Como un cuento de suspenso o una escena de película, así describían dos chicas que conversaban ayer por la mañana, en una unidad de transporte colectivo, la soledad de las calles y la agitación de personas que salían de sus casas.

No es para menos, una cuarentena domiciliar decretada el pasado sábado por el presidente de la República, Nayib Bukele, ha confinado a muchos al silencio de sus hogares y los ha mantenido frente a sus televisores por falta de interacción social.

Al llegar a una parada de buses, lo más admirable no es que la unidad de transporte pase cada 20 o 30 minutos, en algunos casos, sino lo vacío del viaje. Un pasajero por asiento, todos con mascarillas, incluso de tela aunque esta no sirva de nada. Lo sorprendente fue ver a un hombre, entre 30 y 40 años de edad, usando una mascarilla con filtro, de esas negras que parecen sacadas de una cinta de Batman. De lo más rara. Un joven que vio al caballero clavó sus ojos sorpresivos en su rostro. Por un momento, también lo hice. En la unidad de transporte, todos estaban guardando la distancia con otros, hasta la señora con cesta que se bajó muy cerca de un mercado y comenzó a caminar para alcanzar a otros. El resto seguía en el bus esperando llegar a su destino; distanciados, pero hablando con el de adelante o el de atrás, depende la conexión del momento. Ese era el panorama en el segundo día de cuarentena domiciliar al interior de un autobús.

Quien ahora escribe no se imaginó ver alguna vez un retén militar en una carretera transitada a diario. Algunas personas preguntando dónde deben ir por sus cartas para abrir sus comercios o ir a trabajar a diversos negocios; otros, en tanto, ecuánimes, caminando por las calles de una ciudad de San Salvador como Juan por su casa, sin miedo, sin inmutarse.

“Pero es que no es nada como en la guerra”, dijo uno que alcancé a escuchar al fondo, después de pasar la zona donde estaban los militares en un retén que parecía barricada.

El resto del recorrido fue tranquilo, se bajaba uno y se subía otro. Así el viaje hasta llegar al centro de San Salvador, donde policías y militares estaban pendientes de quién entraba o salía alrededor de un mercado.

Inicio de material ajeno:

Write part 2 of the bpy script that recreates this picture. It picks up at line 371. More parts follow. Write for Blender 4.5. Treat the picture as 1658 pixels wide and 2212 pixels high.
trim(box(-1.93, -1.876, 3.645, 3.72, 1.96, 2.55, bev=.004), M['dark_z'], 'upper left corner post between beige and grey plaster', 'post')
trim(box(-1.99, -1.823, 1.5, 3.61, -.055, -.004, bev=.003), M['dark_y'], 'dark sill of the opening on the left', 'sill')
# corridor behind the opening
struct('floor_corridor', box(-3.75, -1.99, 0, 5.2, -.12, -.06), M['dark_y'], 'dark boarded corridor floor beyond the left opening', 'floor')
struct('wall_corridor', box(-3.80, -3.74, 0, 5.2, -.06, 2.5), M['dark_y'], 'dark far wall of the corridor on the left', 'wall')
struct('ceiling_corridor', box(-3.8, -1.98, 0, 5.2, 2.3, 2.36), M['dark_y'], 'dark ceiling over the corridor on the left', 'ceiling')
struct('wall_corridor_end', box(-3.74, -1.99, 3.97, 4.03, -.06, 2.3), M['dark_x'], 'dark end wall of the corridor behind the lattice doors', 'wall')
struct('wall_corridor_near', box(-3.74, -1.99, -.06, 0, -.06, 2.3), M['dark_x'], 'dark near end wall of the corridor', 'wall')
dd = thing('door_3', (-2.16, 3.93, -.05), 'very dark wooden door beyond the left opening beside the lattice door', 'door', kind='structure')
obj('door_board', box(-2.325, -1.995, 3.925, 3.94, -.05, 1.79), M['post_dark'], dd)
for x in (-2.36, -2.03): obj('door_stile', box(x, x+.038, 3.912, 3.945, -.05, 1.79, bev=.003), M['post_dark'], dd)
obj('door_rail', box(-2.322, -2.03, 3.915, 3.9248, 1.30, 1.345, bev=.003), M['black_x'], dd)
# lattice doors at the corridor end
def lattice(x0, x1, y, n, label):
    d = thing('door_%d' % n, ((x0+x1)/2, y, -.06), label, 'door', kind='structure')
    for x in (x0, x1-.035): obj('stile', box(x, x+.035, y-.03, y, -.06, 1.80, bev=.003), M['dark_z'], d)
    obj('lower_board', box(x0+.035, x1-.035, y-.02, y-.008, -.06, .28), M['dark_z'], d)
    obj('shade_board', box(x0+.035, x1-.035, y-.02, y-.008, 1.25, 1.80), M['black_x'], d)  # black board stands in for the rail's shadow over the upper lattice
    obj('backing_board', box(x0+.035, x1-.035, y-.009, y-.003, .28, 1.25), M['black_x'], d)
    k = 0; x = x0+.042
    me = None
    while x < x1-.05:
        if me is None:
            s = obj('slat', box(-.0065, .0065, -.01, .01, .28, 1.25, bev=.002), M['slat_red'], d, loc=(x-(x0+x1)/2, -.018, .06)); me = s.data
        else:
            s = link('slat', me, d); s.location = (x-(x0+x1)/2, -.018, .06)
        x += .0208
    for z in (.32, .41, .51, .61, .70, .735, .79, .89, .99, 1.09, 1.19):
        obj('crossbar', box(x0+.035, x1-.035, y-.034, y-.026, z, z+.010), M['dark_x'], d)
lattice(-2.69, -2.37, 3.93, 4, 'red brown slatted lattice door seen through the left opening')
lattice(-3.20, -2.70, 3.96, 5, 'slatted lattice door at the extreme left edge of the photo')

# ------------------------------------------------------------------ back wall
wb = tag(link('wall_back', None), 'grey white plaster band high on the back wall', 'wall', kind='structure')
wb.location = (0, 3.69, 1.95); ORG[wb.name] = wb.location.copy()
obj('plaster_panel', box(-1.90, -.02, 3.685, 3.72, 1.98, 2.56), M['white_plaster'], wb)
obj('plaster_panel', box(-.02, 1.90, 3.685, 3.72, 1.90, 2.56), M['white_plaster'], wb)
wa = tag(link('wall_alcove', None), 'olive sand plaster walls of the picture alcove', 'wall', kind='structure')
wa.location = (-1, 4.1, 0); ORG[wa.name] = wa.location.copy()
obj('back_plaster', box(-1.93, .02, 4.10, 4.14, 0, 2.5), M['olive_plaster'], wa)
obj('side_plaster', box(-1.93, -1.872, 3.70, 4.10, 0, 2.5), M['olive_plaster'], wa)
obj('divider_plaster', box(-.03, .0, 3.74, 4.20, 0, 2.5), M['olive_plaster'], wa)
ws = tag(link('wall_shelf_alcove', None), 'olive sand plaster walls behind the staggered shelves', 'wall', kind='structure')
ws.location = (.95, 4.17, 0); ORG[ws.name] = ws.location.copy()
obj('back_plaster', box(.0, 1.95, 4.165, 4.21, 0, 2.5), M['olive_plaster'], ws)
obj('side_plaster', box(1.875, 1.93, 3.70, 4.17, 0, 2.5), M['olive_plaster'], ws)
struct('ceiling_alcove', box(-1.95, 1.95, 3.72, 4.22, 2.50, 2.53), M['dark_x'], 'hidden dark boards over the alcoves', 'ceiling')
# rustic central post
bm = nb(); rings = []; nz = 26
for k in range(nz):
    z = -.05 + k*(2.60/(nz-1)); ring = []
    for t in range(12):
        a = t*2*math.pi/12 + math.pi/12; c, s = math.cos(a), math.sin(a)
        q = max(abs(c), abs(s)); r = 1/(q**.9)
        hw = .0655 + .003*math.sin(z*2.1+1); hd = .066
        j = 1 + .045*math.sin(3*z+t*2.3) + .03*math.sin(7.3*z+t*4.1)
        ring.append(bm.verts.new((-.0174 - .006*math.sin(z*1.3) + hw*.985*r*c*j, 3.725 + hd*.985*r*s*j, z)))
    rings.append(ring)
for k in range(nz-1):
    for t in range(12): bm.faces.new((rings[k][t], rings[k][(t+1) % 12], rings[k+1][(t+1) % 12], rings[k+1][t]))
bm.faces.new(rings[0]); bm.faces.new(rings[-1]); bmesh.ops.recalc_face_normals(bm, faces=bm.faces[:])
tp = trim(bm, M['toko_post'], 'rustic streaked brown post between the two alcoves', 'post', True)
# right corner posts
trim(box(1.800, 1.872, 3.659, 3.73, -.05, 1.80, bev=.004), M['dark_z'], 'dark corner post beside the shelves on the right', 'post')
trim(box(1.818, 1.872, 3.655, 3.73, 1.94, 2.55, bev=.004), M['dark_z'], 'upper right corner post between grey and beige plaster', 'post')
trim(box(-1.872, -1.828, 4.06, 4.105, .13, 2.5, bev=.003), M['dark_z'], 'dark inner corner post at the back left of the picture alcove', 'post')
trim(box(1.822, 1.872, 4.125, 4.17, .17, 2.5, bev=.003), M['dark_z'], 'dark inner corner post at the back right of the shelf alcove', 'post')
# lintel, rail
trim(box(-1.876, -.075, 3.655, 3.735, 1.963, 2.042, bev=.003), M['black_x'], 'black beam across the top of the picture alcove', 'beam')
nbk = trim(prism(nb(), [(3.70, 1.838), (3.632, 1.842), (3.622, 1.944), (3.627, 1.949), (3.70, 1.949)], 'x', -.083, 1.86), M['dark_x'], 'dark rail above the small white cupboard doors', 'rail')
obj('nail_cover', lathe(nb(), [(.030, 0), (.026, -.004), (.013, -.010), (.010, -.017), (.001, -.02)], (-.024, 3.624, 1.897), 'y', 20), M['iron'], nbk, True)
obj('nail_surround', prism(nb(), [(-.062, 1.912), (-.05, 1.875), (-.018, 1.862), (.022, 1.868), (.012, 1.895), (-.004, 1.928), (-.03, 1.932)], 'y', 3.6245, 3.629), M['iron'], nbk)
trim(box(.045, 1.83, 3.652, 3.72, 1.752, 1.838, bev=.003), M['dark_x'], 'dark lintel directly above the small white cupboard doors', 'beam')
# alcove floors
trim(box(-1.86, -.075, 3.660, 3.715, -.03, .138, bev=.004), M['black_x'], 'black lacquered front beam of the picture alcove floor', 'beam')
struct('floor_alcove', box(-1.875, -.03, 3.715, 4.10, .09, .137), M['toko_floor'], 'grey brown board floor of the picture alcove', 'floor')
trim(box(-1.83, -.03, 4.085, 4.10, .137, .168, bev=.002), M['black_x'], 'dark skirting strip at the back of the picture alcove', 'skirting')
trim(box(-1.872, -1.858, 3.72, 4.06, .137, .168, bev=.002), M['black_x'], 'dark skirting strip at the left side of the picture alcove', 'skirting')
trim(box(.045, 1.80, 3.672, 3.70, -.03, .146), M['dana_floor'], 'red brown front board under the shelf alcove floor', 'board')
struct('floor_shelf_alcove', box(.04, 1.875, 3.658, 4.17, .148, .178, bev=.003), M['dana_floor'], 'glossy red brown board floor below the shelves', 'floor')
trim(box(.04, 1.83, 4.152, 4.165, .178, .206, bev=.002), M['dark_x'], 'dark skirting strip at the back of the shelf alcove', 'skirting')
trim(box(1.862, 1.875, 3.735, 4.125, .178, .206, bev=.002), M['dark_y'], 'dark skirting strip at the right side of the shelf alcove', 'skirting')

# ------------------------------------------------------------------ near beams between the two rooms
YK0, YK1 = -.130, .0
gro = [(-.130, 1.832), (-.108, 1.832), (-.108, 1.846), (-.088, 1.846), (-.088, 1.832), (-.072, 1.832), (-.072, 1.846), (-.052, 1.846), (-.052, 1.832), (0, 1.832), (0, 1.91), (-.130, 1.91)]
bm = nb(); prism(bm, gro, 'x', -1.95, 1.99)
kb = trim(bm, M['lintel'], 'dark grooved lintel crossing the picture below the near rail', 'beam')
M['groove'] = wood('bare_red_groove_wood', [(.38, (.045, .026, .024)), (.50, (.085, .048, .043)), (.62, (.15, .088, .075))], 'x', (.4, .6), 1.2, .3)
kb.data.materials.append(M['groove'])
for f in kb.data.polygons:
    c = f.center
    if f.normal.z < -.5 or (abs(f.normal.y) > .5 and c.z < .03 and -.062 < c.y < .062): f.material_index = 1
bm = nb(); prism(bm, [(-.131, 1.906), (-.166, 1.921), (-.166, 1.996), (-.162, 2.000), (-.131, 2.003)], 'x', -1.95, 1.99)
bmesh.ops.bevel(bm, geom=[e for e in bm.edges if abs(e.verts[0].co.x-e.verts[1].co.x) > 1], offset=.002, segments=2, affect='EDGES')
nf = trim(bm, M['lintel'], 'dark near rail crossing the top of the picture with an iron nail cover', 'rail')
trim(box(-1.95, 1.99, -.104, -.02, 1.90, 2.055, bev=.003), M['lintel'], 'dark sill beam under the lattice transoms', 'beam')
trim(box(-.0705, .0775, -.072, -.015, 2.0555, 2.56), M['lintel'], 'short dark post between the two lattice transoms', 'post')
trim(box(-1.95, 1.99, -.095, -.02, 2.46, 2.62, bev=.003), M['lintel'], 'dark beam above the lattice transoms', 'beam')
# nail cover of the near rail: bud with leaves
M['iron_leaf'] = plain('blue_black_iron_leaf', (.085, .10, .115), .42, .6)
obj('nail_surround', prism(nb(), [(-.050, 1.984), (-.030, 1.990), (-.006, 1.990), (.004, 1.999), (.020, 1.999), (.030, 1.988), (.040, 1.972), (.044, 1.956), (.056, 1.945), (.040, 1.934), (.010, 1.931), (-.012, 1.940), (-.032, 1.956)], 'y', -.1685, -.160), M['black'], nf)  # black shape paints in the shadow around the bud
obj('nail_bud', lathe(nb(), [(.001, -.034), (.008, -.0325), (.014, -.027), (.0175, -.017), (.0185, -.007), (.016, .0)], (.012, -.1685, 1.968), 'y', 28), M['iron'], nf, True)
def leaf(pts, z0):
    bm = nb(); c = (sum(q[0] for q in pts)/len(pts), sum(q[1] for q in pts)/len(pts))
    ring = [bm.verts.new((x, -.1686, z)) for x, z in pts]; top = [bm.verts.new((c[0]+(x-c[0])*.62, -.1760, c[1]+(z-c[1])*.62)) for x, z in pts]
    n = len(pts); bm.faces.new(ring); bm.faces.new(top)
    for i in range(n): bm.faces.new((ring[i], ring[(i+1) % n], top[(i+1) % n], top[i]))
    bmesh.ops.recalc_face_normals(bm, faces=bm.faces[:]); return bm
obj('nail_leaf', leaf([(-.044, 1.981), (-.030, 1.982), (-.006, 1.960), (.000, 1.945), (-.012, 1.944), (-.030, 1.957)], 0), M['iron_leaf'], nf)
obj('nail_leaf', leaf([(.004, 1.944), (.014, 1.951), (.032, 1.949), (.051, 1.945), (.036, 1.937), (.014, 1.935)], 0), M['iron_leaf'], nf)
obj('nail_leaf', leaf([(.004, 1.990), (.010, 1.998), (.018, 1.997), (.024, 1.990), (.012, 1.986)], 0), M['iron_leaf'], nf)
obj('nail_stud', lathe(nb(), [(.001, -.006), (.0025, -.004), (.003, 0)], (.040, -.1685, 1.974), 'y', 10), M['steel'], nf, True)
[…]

El transporte público capitalino parecía escaso.

Las plazas vacías, las farmacias abiertas, dos taxistas en aceras diferentes, gente sola caminando; personas enseñando su Documento Único de Identidad a las autoridades, muy cerca de un banco, donde sí había muchos salvadoreños a la espera de ingresar para realizar sus trámites o retirar efectivo.

Una cuadra más arriba, en otro banco, más personas haciendo fila. Sobre la misma avenida, un supermercado reconocido abría y cerraba sus puertas para el ingreso y salida de clientes, que también esperaban por abastecerse de productos básicos.

Un pequeño expendio cerca del Parque Infantil era el único puesto informal abierto durante la mañana. El recorrido parecía desolador y cada vez me convencía que la escena era como decían aquellas chicas; sí, de película, jamás vista, jamás vivida y, posiblemente, jamás olvidada.